WHAT THE TASK REQUIRES: Begin at the first line below and copy each line exactly, ending with the line where "RNG = np.random.default_rng(11)" appears.

DATA SEGMENT:

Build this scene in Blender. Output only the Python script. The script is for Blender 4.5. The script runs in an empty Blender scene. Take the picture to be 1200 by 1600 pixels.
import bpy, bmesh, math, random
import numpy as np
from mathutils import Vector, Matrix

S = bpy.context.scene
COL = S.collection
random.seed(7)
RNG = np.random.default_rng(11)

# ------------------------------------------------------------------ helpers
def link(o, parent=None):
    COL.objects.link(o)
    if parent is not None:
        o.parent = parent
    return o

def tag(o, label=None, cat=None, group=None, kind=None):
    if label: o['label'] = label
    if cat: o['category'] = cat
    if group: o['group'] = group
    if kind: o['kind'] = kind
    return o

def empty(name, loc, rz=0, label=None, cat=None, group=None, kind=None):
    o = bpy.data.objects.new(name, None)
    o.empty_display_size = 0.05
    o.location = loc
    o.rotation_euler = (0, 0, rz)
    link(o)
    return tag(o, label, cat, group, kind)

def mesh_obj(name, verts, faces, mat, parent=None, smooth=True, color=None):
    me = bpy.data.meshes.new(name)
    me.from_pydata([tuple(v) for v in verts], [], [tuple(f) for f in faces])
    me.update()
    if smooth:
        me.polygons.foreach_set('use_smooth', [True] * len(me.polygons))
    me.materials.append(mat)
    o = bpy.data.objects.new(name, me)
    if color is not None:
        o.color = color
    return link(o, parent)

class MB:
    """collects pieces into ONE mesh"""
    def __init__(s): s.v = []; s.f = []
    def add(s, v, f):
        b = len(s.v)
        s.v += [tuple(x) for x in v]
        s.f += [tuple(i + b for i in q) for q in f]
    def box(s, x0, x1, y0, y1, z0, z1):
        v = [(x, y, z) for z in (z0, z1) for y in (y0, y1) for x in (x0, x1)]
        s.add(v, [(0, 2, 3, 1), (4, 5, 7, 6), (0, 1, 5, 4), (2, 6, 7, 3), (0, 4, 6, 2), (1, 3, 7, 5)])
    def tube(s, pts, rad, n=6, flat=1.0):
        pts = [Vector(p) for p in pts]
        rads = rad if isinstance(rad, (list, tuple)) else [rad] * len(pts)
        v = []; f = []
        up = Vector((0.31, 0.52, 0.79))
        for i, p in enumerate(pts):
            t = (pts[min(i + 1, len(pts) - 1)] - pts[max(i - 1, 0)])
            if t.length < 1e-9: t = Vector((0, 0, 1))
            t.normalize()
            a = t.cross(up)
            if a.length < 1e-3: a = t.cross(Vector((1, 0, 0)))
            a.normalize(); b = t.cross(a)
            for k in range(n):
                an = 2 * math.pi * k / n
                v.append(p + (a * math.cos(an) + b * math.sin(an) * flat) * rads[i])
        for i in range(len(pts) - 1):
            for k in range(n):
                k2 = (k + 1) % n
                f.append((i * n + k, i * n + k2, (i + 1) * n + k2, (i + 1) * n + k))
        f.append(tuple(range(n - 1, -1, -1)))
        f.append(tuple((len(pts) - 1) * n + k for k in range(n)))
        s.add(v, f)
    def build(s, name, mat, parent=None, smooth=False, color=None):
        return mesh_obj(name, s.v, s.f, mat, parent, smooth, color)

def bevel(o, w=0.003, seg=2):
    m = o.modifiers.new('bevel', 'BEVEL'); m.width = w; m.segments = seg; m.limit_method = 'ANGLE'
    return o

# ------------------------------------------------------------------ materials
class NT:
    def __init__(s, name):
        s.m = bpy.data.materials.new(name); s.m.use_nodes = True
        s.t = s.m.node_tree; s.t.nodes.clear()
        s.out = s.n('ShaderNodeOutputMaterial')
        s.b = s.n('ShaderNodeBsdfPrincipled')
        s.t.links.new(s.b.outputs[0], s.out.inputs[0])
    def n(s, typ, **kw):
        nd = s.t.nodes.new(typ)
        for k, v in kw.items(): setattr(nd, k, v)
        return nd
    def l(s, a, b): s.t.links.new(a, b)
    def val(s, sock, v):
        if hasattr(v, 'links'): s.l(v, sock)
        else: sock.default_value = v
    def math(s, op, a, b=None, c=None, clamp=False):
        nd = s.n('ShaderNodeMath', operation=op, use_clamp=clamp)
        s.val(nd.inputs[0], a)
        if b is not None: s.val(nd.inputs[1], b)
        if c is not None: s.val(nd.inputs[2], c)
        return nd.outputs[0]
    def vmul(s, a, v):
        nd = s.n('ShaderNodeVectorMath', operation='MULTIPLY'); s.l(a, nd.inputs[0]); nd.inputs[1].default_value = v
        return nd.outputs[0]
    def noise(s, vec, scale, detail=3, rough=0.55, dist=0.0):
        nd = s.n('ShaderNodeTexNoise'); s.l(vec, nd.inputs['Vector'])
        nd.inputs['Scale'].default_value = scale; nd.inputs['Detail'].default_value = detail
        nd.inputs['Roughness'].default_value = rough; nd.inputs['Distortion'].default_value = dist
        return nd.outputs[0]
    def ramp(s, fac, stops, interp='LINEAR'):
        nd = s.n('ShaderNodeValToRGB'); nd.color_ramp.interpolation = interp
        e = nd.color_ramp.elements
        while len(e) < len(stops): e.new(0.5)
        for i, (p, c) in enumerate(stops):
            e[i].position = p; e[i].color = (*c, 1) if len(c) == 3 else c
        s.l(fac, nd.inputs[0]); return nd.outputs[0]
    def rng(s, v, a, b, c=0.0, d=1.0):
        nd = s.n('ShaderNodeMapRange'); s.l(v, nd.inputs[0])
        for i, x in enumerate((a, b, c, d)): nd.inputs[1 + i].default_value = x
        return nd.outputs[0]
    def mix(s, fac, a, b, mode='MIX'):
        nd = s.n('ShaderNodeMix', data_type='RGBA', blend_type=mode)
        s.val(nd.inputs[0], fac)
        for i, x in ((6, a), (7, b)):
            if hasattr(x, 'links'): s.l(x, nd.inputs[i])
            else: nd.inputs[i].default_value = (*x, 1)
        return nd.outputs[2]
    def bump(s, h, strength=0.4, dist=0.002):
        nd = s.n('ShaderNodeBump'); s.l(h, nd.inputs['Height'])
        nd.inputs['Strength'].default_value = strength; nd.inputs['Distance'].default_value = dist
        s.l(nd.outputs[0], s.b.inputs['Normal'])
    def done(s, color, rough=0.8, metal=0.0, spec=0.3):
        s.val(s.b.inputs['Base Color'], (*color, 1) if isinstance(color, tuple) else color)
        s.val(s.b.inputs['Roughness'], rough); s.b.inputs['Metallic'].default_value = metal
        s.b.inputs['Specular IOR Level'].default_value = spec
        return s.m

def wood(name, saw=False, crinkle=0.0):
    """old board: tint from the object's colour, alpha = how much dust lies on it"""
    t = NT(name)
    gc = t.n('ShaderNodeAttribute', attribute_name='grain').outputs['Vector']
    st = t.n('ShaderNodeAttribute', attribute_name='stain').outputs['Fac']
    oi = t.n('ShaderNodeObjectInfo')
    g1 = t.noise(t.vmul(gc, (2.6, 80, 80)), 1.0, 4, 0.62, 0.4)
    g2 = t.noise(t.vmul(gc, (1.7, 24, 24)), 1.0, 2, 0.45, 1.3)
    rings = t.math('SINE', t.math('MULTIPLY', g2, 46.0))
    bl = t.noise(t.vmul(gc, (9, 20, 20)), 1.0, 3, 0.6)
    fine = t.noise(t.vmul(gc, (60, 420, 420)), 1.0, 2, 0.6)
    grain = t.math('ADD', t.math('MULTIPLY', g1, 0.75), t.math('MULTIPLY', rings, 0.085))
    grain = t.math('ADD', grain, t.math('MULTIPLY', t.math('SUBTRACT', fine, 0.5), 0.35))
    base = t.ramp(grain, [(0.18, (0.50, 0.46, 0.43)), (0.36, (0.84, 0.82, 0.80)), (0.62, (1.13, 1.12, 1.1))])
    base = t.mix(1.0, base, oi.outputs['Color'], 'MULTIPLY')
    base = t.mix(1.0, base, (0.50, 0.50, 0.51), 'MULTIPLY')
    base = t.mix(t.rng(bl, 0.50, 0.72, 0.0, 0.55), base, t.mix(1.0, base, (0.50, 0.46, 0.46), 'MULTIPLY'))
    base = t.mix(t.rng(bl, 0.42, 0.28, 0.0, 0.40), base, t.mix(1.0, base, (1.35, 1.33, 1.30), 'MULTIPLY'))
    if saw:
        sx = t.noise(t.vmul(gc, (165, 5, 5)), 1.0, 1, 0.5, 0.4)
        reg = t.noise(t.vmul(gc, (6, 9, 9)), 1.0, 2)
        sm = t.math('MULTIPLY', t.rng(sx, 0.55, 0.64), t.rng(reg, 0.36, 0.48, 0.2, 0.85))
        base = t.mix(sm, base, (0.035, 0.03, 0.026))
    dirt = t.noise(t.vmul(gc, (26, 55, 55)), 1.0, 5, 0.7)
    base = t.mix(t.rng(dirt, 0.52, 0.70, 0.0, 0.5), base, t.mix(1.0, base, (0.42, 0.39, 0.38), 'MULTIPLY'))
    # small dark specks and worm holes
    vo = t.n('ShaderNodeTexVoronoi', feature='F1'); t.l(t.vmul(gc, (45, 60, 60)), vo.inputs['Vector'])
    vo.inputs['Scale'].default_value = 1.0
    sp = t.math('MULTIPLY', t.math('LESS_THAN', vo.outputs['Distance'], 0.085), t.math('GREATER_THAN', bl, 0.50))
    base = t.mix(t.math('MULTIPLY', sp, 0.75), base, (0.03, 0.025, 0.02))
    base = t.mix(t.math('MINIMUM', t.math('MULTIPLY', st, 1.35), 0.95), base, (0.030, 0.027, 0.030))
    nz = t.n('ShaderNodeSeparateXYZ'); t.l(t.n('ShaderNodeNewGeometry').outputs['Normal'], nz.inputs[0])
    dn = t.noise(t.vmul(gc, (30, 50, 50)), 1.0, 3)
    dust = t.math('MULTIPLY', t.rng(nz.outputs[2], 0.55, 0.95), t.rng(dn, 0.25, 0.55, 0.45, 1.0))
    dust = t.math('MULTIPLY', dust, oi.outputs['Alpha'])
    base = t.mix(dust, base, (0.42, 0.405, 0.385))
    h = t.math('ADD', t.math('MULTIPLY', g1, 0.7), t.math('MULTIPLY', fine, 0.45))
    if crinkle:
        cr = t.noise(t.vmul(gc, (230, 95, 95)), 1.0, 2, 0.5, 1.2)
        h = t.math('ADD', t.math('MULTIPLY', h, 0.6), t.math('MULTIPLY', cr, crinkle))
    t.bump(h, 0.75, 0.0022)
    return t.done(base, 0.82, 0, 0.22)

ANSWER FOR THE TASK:
Build this scene in Blender. Output only the Python script. The script is for Blender 4.5. The script runs in an empty Blender scene. Take the picture to be 1200 by 1600 pixels.
import bpy, bmesh, math, random
import numpy as np
from mathutils import Vector, Matrix

S = bpy.context.scene
COL = S.collection
random.seed(7)
RNG = np.random.default_rng(11)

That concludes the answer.